-- start of Given data --
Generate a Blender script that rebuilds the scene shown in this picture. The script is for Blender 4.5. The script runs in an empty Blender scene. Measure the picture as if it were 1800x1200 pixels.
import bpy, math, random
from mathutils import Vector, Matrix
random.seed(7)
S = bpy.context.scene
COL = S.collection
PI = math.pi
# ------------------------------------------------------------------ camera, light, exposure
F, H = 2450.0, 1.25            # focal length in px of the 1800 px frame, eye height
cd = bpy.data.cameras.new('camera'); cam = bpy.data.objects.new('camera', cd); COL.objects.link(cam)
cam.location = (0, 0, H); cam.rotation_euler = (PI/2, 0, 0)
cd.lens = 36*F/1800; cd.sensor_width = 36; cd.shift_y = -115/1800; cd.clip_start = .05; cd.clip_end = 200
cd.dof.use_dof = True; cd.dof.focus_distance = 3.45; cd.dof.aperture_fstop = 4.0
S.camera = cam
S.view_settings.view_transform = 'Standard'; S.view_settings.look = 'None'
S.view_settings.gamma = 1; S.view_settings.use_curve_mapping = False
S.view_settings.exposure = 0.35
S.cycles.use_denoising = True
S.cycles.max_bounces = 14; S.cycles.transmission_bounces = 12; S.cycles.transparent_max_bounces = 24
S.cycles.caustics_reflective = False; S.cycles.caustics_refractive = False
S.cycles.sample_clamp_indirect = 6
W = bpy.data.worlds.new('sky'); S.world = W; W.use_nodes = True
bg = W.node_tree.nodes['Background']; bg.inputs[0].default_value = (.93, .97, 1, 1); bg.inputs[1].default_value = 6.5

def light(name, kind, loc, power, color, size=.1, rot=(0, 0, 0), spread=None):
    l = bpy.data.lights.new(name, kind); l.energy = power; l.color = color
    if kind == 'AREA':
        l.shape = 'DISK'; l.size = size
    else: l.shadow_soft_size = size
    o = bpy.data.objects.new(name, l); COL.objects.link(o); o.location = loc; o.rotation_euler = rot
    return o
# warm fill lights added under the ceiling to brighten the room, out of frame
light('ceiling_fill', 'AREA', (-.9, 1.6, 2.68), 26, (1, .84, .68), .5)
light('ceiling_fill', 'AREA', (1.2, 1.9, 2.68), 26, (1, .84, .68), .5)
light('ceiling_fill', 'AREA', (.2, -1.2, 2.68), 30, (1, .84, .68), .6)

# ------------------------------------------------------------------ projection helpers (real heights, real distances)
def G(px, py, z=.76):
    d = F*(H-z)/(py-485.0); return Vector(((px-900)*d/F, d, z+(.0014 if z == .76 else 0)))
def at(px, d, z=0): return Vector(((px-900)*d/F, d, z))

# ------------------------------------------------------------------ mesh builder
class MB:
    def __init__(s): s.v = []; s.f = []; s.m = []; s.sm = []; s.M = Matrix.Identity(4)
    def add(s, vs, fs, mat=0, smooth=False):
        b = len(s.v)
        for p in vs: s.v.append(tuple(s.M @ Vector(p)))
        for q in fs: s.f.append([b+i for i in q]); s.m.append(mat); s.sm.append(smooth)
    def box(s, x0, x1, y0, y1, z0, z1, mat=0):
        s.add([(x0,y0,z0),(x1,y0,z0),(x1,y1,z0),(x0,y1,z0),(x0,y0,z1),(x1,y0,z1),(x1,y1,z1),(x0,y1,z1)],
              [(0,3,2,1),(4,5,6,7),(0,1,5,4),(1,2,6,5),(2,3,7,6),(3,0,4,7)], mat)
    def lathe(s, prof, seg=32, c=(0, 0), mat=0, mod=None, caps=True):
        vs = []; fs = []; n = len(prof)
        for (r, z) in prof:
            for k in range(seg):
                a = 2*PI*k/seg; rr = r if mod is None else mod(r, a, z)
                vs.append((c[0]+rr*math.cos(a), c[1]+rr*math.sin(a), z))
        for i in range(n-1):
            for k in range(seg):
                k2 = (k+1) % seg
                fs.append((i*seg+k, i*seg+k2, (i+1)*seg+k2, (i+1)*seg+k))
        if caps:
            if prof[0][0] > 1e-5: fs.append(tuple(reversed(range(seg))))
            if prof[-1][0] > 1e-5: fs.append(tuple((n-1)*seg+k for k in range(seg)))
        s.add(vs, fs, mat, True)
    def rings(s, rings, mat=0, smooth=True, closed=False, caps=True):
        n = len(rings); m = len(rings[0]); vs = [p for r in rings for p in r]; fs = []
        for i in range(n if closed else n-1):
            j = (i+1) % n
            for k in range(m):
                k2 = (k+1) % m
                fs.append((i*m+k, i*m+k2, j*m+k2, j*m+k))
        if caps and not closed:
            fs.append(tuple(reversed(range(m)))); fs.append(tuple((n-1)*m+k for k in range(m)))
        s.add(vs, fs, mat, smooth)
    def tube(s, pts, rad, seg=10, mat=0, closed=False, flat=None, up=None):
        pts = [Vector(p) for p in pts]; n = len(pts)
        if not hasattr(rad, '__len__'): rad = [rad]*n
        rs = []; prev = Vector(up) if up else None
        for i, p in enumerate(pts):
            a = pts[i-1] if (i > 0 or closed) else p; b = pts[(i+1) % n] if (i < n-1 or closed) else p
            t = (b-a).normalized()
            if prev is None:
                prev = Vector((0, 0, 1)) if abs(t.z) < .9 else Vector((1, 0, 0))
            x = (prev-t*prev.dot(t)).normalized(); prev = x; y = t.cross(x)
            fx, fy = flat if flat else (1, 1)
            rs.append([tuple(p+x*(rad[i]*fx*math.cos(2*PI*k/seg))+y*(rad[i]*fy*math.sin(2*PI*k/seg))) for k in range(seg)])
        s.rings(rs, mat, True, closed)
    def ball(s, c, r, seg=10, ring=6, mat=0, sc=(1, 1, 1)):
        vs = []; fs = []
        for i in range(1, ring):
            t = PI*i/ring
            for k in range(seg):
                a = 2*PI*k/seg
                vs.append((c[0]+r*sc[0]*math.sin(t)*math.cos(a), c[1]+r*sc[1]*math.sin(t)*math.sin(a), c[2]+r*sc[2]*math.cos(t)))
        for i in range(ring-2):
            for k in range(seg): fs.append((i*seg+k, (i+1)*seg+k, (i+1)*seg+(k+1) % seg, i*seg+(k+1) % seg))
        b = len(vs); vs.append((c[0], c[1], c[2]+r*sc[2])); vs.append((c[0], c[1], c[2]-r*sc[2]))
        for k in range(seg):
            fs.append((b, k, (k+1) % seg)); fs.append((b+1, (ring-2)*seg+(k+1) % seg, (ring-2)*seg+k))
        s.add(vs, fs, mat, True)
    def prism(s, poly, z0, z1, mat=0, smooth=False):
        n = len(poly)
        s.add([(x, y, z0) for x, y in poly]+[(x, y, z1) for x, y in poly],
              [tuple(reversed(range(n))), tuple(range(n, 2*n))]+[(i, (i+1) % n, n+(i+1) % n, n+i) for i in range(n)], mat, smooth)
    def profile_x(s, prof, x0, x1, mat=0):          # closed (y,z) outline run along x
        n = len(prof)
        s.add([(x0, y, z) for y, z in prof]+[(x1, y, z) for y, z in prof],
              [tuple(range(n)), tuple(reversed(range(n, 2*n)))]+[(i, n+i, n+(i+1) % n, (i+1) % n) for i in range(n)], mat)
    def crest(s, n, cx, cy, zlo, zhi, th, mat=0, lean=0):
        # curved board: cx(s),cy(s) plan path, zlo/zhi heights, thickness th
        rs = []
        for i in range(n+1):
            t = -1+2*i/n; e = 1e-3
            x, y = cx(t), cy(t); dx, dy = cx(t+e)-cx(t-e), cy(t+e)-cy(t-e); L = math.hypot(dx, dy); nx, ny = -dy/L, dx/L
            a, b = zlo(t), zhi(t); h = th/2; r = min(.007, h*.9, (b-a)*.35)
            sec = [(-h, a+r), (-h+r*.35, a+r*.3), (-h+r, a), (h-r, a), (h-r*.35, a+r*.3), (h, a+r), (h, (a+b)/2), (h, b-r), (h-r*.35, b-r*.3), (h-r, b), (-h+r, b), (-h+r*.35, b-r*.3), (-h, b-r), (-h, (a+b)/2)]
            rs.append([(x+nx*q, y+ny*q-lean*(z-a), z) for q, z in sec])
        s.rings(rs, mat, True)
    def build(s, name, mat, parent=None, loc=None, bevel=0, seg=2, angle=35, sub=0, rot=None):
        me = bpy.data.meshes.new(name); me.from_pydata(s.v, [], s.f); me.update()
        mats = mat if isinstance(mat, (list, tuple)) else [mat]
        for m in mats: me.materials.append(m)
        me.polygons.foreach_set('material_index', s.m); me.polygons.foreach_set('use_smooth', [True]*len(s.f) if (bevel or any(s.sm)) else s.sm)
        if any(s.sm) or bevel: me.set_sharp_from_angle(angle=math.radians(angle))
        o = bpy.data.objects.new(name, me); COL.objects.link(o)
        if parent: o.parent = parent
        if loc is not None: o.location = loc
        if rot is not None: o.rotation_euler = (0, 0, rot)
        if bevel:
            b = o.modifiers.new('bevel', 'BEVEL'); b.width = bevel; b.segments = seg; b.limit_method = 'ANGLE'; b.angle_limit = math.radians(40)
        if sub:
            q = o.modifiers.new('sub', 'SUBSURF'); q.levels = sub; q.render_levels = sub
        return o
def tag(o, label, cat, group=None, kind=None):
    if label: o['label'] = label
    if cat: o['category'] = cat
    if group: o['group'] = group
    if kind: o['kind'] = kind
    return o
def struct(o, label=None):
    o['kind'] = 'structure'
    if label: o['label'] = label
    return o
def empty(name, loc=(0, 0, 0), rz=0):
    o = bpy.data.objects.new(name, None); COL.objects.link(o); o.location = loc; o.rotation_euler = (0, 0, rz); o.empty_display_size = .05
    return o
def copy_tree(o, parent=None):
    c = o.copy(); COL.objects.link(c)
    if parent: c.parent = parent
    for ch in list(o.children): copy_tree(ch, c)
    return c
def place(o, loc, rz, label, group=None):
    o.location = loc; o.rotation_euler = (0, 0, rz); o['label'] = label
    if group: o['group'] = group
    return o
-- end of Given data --
What is asked: Across the data above, how many lines include the word "scene"? Give only the count.

Problem solution: 2